It’s kind of easy from the safety of forty years’ distance to mock Filmation’s superhero shows for being slow and earnest, and being more concerned about good moral behavior than telling an exciting story. I’m writing this a few days before the release of Warner Brothers’ latest superhero movie, Suicide Squad, a film I have zero interest in watching, and if the early reviews are any indication, it, like its misbegotten DC stablemates of the last few years, is so concerned about being exciting that it hasn’t left room for any brain or heart at all.
So it was a pleasant and eyebrow-raising surprise to see this episode, which is about understanding death, and nothing more. The kid you see above is played by Johnny Doran, who had starred in From the Mixed-Up Files of Mrs. Basil E. Frankweiler a couple of years earlier, and he is terrific. I kind of got a sinking feeling when I realized that the kid’s beloved golden retriever was not going to run away as I predicted, but was going to die. The kid is just excellent; he really sells the despair of grief, absent-mindedly gets into trouble, and, after Isis saves him, he challenges her on why she could not save his dog’s life earlier.
Isis’s explanation is, as you might expect from a program made in 1975, steeped in Ecclesiastes by way of the Byrds, telling the kid about cycles and seasons. Doran is given a weight that most kid actors simply could not have carried off at all, and he did a simply amazing job.
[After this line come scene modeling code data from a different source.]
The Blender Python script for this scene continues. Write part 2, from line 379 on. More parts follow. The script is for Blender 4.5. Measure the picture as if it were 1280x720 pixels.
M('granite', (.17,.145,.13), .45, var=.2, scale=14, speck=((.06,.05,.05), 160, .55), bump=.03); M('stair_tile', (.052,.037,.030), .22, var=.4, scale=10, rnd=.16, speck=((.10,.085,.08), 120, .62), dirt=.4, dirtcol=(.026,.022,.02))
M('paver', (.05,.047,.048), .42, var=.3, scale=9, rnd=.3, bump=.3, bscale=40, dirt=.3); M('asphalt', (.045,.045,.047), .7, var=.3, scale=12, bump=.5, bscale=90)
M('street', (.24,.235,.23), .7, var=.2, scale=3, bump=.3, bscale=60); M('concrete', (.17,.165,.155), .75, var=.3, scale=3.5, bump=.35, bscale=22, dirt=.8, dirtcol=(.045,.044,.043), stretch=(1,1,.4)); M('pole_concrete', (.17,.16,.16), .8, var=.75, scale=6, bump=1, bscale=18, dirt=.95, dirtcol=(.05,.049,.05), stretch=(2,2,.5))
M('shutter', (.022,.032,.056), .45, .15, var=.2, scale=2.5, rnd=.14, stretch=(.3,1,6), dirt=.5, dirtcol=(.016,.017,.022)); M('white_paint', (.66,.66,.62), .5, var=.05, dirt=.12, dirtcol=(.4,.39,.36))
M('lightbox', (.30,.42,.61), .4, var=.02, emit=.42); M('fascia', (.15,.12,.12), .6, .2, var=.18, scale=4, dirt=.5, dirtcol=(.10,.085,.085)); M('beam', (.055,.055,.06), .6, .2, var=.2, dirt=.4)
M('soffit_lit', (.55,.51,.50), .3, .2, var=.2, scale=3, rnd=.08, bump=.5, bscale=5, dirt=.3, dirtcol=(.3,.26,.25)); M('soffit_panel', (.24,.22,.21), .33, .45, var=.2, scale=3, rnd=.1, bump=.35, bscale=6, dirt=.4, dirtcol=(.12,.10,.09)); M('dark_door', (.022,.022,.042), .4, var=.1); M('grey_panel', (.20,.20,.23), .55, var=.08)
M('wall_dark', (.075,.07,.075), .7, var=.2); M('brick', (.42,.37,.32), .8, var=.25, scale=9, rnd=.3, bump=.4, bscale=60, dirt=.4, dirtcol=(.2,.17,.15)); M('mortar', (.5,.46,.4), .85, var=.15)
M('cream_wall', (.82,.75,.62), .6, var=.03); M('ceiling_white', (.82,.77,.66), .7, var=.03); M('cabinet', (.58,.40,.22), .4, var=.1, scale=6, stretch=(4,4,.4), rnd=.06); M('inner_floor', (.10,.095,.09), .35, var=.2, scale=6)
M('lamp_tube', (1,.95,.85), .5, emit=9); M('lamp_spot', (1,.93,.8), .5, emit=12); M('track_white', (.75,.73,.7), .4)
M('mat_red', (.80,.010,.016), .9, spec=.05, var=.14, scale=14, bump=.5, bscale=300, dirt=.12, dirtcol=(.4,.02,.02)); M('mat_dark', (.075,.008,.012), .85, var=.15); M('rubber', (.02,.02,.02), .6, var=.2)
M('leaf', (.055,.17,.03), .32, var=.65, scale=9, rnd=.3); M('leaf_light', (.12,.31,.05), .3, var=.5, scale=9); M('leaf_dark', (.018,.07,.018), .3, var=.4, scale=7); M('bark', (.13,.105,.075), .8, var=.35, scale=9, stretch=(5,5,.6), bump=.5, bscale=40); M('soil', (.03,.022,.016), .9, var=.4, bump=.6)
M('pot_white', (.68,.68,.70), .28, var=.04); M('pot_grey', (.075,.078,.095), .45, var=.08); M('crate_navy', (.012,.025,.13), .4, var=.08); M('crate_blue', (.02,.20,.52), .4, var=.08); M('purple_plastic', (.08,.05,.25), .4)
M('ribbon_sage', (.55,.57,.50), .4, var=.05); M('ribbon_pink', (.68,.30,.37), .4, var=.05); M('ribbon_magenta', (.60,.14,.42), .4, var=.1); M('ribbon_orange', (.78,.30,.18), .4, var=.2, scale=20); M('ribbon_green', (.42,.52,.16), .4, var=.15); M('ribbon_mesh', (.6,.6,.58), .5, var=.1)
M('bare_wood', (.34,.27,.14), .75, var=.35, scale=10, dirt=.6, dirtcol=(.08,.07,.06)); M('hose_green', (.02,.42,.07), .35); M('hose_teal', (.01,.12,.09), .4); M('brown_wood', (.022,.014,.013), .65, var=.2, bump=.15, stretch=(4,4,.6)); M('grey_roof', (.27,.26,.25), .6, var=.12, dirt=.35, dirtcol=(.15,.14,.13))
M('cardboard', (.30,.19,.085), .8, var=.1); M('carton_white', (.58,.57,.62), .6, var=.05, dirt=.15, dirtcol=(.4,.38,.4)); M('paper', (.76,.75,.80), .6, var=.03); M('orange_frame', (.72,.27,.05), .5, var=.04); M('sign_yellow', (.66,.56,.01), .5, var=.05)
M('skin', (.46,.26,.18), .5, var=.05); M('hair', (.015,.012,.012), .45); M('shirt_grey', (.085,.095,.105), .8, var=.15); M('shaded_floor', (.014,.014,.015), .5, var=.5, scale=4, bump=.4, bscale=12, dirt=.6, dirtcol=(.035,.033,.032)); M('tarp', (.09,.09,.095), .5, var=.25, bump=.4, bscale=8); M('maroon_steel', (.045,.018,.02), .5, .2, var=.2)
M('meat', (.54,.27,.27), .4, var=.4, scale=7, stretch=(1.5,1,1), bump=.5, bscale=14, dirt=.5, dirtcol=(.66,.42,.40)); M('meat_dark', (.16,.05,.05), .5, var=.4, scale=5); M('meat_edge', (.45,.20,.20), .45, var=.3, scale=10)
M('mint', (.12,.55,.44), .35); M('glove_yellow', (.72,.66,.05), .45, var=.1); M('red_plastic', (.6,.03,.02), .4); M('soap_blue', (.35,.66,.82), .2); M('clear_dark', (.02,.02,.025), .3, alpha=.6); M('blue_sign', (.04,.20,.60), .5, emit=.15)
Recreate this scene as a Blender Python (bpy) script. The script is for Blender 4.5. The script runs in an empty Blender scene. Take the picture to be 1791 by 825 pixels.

I also enjoyed the decision to let Joanna Cameron just be the superhero for several minutes, rather than showing up, doing something with special effects and running off. On this instance, Isis was needed for more than the usual rescue and pep talk.
Daniel handled it with concern and seriousness, and of course we talked afterward a little bit and made sure he knows to ask me or Mommy if he has any other questions. My hat’s off to director Hollingworth Morse and everyone who put this episode together. It may not have entered the popular culture’s long memory like that Sesame Street where they talked about Mr. Hooper, but for treating grief seriously and explaining death with adult honesty, this is a memorable and important episode. It certainly isn’t one I would enjoy watching again, but I’m impressed that they made it and did it so well.